> [SUPPLIED MATERIAL]
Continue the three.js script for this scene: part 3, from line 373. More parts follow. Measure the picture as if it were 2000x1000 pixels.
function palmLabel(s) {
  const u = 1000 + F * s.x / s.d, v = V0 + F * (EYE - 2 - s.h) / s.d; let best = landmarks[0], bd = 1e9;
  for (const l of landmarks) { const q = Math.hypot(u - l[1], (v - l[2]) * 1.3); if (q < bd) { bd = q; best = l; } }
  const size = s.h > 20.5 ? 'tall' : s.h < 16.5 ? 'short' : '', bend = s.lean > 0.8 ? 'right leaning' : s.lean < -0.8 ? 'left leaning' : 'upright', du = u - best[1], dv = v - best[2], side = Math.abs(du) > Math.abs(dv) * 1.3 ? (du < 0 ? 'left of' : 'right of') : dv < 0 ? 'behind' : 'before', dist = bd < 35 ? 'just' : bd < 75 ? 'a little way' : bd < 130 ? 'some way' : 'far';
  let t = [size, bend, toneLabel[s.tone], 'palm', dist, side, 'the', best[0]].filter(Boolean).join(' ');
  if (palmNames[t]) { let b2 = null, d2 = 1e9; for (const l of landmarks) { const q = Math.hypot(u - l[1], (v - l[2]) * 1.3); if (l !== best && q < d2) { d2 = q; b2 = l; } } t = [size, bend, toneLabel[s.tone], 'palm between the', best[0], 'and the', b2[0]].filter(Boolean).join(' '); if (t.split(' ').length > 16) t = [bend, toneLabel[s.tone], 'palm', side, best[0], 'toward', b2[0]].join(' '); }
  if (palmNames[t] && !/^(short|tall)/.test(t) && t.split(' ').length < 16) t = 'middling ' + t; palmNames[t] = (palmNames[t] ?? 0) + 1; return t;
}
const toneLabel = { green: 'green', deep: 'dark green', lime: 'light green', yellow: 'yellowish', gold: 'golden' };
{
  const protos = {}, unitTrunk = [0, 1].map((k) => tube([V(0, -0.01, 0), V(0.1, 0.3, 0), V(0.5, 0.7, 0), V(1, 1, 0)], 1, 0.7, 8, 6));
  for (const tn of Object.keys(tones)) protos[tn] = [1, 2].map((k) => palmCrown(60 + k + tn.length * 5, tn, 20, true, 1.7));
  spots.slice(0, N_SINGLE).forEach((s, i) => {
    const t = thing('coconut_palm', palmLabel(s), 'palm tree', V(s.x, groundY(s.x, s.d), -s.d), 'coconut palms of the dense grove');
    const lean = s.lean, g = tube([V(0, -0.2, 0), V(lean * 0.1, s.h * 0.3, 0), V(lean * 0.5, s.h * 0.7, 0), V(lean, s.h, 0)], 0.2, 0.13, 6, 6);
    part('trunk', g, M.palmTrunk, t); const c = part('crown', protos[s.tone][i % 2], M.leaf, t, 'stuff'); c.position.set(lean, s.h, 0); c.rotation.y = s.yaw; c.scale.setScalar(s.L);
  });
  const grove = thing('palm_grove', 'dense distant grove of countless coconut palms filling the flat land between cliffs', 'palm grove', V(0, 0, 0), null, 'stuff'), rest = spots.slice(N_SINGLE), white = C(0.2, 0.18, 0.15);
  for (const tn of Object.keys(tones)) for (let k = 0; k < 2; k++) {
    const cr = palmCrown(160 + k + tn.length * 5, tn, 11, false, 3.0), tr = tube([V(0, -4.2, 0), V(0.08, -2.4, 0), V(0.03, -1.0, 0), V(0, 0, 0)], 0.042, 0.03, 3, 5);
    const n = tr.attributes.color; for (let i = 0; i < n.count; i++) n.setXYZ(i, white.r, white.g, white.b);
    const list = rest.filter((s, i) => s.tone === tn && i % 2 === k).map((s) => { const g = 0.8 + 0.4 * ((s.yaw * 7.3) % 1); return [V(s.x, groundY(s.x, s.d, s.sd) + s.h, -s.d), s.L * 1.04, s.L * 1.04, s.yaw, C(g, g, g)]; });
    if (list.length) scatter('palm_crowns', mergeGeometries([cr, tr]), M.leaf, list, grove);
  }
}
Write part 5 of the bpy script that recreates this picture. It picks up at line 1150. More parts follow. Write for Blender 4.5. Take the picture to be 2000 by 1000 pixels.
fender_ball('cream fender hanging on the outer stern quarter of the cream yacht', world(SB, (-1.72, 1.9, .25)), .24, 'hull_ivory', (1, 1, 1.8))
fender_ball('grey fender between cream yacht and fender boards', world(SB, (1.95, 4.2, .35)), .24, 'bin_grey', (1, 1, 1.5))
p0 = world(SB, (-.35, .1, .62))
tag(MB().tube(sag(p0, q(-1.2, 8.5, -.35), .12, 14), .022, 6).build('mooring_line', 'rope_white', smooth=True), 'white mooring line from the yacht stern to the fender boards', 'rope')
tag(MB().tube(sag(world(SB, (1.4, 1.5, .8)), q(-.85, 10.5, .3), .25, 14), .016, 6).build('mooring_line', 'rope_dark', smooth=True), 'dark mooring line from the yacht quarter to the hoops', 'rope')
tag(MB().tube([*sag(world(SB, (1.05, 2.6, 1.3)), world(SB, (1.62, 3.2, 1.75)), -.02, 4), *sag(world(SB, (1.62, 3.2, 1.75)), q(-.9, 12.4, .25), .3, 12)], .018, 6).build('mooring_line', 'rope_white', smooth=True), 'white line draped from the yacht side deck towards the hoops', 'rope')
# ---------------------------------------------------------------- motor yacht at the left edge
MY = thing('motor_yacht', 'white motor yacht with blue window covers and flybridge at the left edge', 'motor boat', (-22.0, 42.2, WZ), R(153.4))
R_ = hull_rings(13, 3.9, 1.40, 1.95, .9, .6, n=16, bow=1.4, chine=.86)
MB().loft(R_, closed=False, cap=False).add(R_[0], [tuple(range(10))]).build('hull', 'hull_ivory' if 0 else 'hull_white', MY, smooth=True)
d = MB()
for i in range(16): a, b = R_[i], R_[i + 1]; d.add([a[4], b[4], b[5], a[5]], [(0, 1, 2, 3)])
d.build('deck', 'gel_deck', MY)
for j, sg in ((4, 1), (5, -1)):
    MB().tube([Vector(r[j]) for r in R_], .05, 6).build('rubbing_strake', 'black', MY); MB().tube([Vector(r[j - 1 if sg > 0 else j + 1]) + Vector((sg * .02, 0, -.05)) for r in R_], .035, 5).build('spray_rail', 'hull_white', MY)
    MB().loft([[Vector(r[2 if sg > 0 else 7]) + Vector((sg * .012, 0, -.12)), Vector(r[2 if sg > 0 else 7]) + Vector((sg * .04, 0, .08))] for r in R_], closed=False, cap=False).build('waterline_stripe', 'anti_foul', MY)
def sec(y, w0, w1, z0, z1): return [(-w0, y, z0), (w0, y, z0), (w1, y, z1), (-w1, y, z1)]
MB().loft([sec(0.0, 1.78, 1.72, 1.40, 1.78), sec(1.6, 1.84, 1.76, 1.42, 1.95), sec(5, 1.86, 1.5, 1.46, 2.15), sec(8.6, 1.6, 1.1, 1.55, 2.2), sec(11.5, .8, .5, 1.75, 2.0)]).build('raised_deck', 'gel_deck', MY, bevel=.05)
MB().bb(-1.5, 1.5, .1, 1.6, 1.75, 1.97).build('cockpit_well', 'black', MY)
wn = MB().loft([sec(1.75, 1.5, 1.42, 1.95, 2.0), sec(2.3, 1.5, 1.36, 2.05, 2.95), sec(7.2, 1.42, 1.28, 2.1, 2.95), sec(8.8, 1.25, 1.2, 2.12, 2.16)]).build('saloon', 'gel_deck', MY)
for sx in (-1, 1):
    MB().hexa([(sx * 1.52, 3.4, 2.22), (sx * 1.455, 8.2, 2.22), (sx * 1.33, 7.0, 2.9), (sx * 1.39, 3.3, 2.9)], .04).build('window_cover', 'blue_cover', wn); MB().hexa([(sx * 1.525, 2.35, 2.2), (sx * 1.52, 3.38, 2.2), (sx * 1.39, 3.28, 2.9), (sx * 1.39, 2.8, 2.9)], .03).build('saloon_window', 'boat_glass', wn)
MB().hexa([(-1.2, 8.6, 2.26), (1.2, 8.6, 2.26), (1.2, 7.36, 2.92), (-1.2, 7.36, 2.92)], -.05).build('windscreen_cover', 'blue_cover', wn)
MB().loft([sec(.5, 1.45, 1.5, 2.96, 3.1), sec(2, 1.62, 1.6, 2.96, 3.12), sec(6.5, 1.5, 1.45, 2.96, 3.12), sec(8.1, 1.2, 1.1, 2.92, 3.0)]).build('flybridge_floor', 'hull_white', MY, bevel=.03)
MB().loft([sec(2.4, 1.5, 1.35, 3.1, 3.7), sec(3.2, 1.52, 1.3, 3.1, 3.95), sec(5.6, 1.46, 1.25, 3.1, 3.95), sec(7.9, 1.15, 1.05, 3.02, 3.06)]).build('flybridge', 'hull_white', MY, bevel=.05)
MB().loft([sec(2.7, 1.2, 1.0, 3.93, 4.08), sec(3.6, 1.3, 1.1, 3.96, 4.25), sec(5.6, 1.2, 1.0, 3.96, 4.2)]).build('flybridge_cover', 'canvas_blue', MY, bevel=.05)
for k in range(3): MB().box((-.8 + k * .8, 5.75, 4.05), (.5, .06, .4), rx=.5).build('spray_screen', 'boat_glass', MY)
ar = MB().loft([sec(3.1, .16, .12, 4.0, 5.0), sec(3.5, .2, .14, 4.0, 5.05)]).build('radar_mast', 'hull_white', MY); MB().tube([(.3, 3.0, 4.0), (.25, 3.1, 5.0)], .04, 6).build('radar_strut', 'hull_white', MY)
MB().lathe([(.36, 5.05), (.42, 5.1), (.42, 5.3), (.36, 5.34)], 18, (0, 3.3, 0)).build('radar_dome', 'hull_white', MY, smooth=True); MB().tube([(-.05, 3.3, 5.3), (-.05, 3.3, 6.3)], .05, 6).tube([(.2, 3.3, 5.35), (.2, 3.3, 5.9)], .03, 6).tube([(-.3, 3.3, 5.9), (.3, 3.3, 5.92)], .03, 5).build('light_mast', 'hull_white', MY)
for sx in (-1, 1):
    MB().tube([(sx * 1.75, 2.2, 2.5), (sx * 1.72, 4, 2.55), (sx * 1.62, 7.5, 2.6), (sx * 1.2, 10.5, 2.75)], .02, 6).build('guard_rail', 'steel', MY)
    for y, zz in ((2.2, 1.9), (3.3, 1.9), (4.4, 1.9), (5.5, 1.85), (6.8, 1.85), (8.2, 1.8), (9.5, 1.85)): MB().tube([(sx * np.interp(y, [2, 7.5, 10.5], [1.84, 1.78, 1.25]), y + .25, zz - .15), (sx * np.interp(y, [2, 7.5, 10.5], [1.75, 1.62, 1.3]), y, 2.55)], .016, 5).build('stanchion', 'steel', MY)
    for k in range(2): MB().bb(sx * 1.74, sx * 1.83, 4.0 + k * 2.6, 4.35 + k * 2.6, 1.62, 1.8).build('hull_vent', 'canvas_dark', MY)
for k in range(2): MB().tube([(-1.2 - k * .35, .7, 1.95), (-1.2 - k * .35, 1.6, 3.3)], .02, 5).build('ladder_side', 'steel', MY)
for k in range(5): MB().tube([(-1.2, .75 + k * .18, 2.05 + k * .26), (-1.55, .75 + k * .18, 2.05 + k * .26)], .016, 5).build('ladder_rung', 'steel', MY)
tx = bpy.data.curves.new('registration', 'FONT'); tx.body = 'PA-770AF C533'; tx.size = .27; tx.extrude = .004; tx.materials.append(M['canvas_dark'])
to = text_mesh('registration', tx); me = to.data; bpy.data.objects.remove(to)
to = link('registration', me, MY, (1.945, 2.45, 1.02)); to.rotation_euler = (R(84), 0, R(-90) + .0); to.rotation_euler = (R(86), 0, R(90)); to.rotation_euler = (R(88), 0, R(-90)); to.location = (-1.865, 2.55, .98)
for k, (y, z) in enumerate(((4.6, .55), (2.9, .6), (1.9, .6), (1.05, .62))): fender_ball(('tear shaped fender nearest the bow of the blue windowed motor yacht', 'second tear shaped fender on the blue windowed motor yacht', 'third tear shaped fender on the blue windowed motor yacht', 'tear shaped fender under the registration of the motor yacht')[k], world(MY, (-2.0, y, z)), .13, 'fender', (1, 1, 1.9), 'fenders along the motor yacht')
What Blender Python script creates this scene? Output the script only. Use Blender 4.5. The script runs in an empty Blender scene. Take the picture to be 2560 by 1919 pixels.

> [WORK INSTRUCTIONS]
Show every line that contains the word "Take".

> [RESULT BELOW]
Write part 5 of the bpy script that recreates this picture. It picks up at line 1150. More parts follow. Write for Blender 4.5. Take the picture to be 2000 by 1000 pixels.
What Blender Python script creates this scene? Output the script only. Use Blender 4.5. The script runs in an empty Blender scene. Take the picture to be 2560 by 1919 pixels.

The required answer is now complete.